Confinement and processing effects on glass transition temperature and physical aging in ultrathin polymer films: novel fluorescence measurements.

Fluorescence intensity measurements of chromophore-doped or -labeled polymers have been used for the first time to determine the effects of decreasing film thickness on glass transition temperature, T(g), the relative strength of the glass transition, and the relative rate of physical aging below T(g) in supported, ultrathin polymer films. The temperature dependence of fluorescence intensity measured in the glassy state of thin and ultrathin films of pyrene-doped polystyrene (PS), poly(isobutyl methacrylate) (PiBMA), and poly(2-vinylpyridine) (P2VP) differs from that in the rubbery state with a transition at T(g).
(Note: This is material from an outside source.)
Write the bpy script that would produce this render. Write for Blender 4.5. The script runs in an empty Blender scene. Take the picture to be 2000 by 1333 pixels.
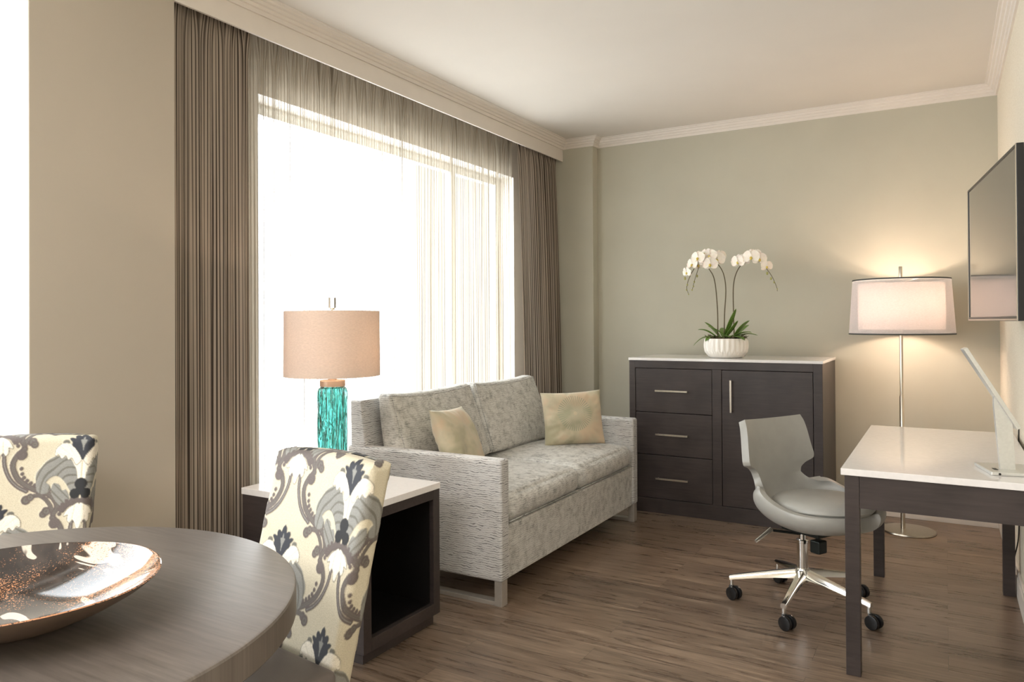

Positive deviations from bulk T(g) are observed in ultrathin PiBMA and P2VP films on silica substrates while substantial negative deviations from bulk T(g) are observed in ultrathin PS films on silica substrates. The relative difference in the temperature dependences of fluorescence intensity in the rubbery and glassy states is usually reduced with decreasing film thickness, indicating that the strength of the glass transition is reduced in thinner films. The temperature dependence of fluorescence intensity also provides useful information on effects of processing history as well as on the degree of polymer-substrate interaction. In addition, when used as a polymer label, a mobility-sensitive rotor chromophore is demonstrated to be useful in measuring relative rates of physical aging in films as thin as 10 nm.